Coupled dynamic characteristics of the hull and cushioning structure of high-speed water entry vehicle

To mitigate the extreme mechanical challenges posed by peak and intense instantaneous impacts during high-speed water entry, this paper proposes a rigid polyurethane foam (RPUF) filled cushioning structure to absorb impact energy and minimize hull deformation. The mechanical properties and constitutive parameters of RPUF are characterised by dynamic and static compression tests. The coupled Euler–Lagrange method was used to perform numerical simulations of the water entry process for vehicles equipped with cushioning structure. The load mitigation efficiency of the cushioning structure, as well as its deformation and failure modes, were comprehensively examined.
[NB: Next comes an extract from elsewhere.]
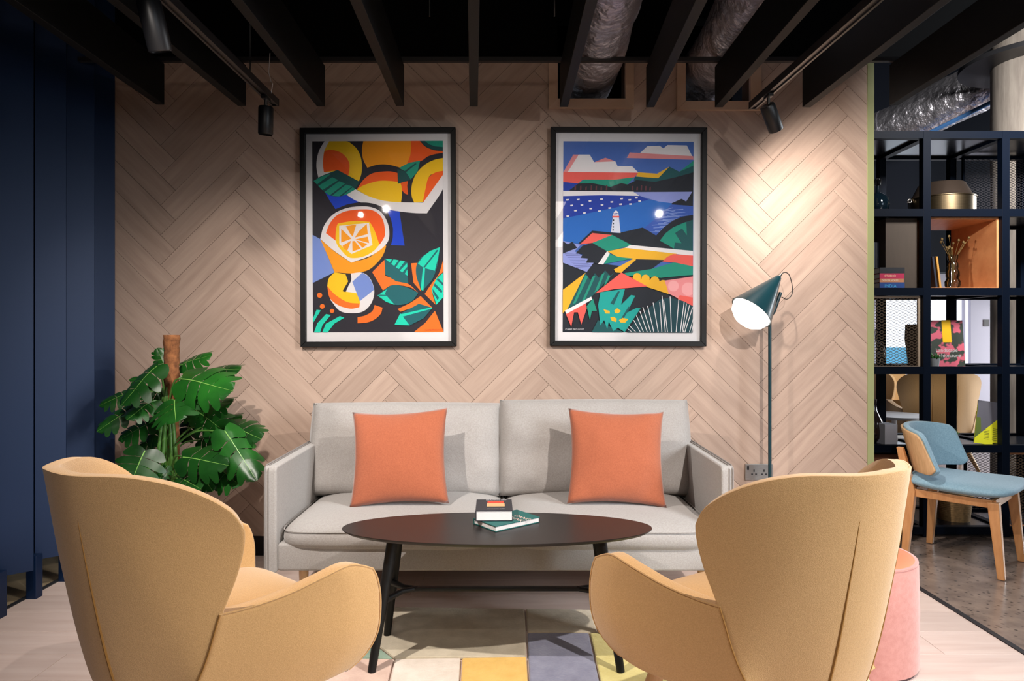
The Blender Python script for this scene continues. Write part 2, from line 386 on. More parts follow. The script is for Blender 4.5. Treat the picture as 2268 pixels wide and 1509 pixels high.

Additionally, based on the response surface methodology, an analysis was conducted to evaluate the influencing factors contributing to the deformation of the vehicle's hull structure. The research results show that the load reduction efficiency can reach a minimum of 50% under various conditions, with a maximum load reduction efficiency of 80.1% and a maximum structural deformation reduction of up to 57.1% being achieved under certain conditions. It is also observed that the density of the RPUF material has a significant effect on the load reduction efficiency, while the strain rate effect has a relatively small effect. As the Froude number increases, the load reduction efficiency of the cushioning structure decreases and the deformation of the vehicle hull increases.